『漢書』景帝紀を読んでみよう:その12

その11(http://d.hatena.ne.jp/T_S/20171118/1510931379)の続き。




三年春正月、詔曰「農、天下之本也。黄金珠玉、飢不可食、寒不可衣、以為幣用、不識其終始。間歳或不登、意為末者衆、農民寡也。其令郡國務勸農桑、益種樹、可得衣食物。吏發民若取庸采黄金珠玉者、坐臧為盜。二千石聽者。與同罪。」
皇太子冠、賜民為父後者爵一級。
甲子、帝崩于未央宮。遺詔賜諸侯王列侯馬二駟、吏二千石黄金二斤、吏民戸百錢。出宮人歸其家、復終身。
二月癸酉、葬陽陵。
贊曰、孔子稱「斯民、三代之所以直道而行也」、信哉!周秦之敝、罔密文峻、而姦軌不勝。

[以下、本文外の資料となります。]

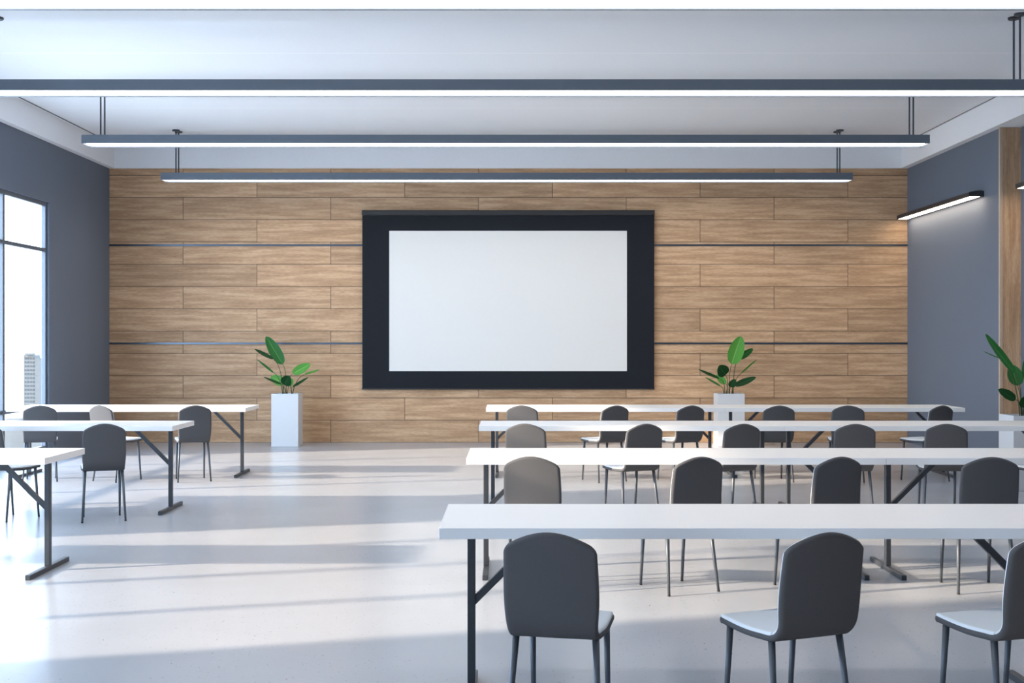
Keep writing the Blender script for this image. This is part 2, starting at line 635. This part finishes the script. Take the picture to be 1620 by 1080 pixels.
def shell_side(off0, thick, name, mat, parent, inset=0.0, s_from=0.0, s_to=1e9):
    """closed pillow between centre offset off0 with the given thickness"""
    NA, NS = 26, 64
    al = [-math.cos(math.pi * i / NA) for i in range(NA + 1)]
    bm = bmesh.new()
    grid = {}
    for side in (0, 1):
        for i, a in enumerate(al):
            s0 = front_start(a) + inset
            s1 = top_end(a) - inset
            s0 = max(s0, s_from)
            s1 = min(s1, s_to)
            for j in range(NS + 1):
                q = (1 - math.cos(math.pi * j / NS)) / 2
                q = 0.5 * q + 0.5 * j / NS
                s = s0 + (s1 - s0) * q
                w = half_width(s) - inset
                x = a * w
                # distance from the edge, for rounding
                de = min(w - abs(x), (s - s0), (s1 - s))
                rad = thick * 0.5
                if de >= rad:
                    h = rad
                else:
                    h = math.sqrt(max(0, rad * rad - (rad - de) ** 2))
                p, t, nn = prof_at(s)
                edge = (i in (0, NA)) or (j in (0, NS))
                if edge:
                    h = 0
                if edge and side == 1:
                    grid[(1, i, j)] = grid[(0, i, j)]
                    continue
                sg = -1 if side == 0 else 1
                # slight hollow across the back
                hollow = 0.010 * (1 - (x / w) ** 2) * max(0, min(1, (s / PLEN - 0.45) / 0.2))
                hh = off0 + sg * h - hollow
                y = p.x + nn.x * hh
                z = p.y + nn.y * hh
                grid[(side, i, j)] = bm.verts.new((x, y, z))
    for side in (0, 1):
        for i in range(NA):
            for j in range(NS):
                f = [grid[(side, i, j)], grid[(side, i + 1, j)], grid[(side, i + 1, j + 1)], grid[(side, i, j + 1)]]
                u = []
                for v in f:
                    if v not in u:
                        u.append(v)
                if len(u) >= 3:
                    try:
                        bm.faces.new(u)
                    except ValueError:
                        pass
    return bm_obj(name, bm, mat, parent, smooth=True)


def make_chair():
    t = empty('conference_chair', (0, 0, 0))
    shell_side(-0.004, 0.026, 'shell', M['fabric'], t)
    # inner pads on seat and back, lamp and sky light painted into their colour
    shell_side(0.008, 0.020, 'seat', M['pad_lit'], t, inset=0.005, s_from=0.006, s_to=0.355)
    shell_side(0.008, 0.014, 'back_pad', M['pad_lit'], t, inset=0.005, s_from=0.362)
    # legs: top under the shell, foot splayed out
    for (sx, tx, ty, fx, fy, tz) in ((-1, 0.148, -0.125, 0.172, -0.188, 0.426), (1, 0.148, -0.125, 0.172, -0.188, 0.426),
                                     (-1, 0.145, 0.150, 0.148, 0.187, 0.428), (1, 0.145, 0.150, 0.148, 0.187, 0.428)):
        bm = bmesh.new()
        add_tube(bm, [(sx * fx, fy, 0.008), (sx * (fx + tx) / 2, (fy + ty) / 2, tz / 2), (sx * tx, ty, tz)],
                 [0.0085, 0.0110, 0.0135], 14)
        lg = bm_obj('leg', bm, M['chair_leg'], t, smooth=False)
        for p in lg.data.polygons:
            p.use_smooth = len(p.vertices) == 4
        bm = bmesh.new()
        add_tube(bm, [(sx * fx, fy, 0.0), (sx * fx, fy, 0.009)], [0.0088, 0.0092], 14)
        bm_obj('glide', bm, M['glide'], lg)
    return t


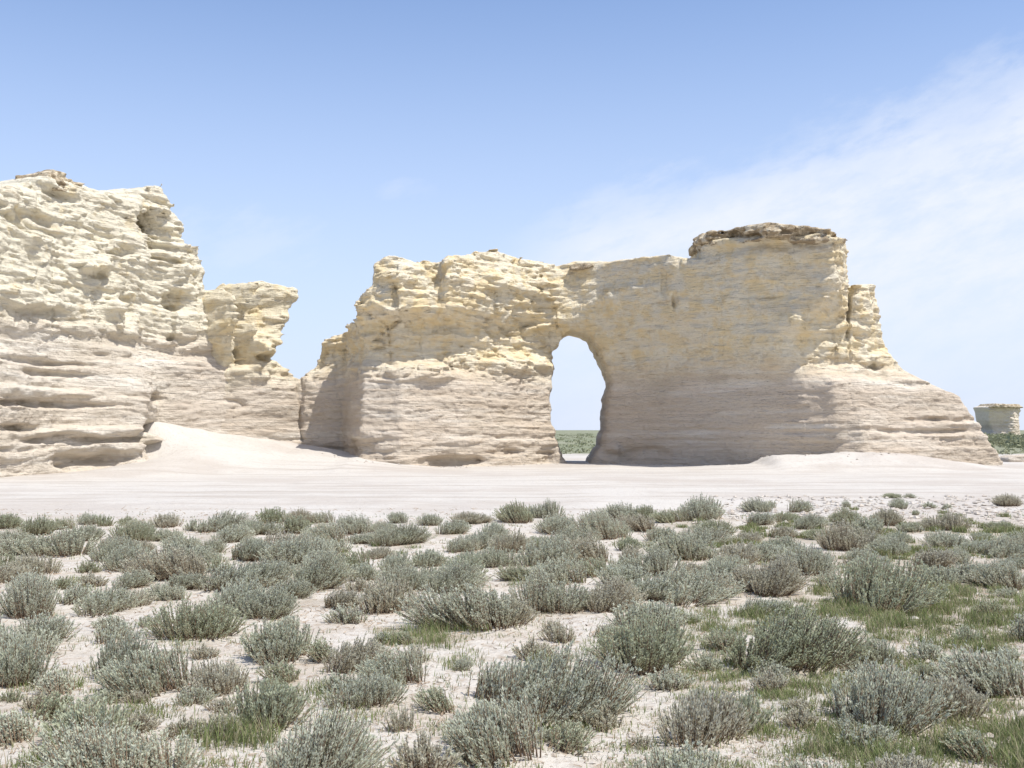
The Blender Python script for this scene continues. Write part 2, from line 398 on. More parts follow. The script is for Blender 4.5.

漢興、掃除煩苛、與民休息。至于孝文、加之以恭儉、孝景遵業、五六十載之間、至於移風易俗、黎民醇厚。周云成康、漢言文景、美矣!
(『漢書』巻五、景帝紀

景帝後3年。



景帝、死去。




漢書』の「賛」では景帝が思ったより良い感じで語られている。親族を殴り殺す若気の至りはあっても、皇帝としては少なくとも失格ではなかったというところか。



後三年十月、日月皆赤五日。
十二月晦、䨓。日如紫。五星逆行守太微。月貫天廷中。
正月甲寅、皇太子冠。
甲子、孝景皇帝崩。
遺詔賜諸侯王以下至民為父後爵一級、天下戸百錢。出宮人歸其家、復無所與。太子即位、是為孝武皇帝
三月、封皇太后弟(田)蚡為武安侯、弟勝為周陽侯。置陽陵。
太史公曰、漢興、孝文施大徳、天下懷安、至孝景、不復憂異姓、而晁錯刻削諸侯、遂使七國倶起、合從而西郷、以諸侯太盛、而錯為之不以漸也。及主父偃言之、而諸侯以弱、卒以安。安危之機、豈不以謀哉?
(『史記』巻十一、孝景本紀)

史記』では総括として「呉楚七国の乱は諸侯の勢力が大きすぎるのに晁錯による諸侯抑制が急すぎたために起こったのだ」といったような事を言っているようで、景帝の取った政策に批判的にも見える。





景帝はここまで。


なんとなく最初を除くと比較的平穏な治世だったようにも思えるが、皇太子をチェンジしていたり、ところどころで大胆なところもある、つかみどころのない皇帝のような印象である。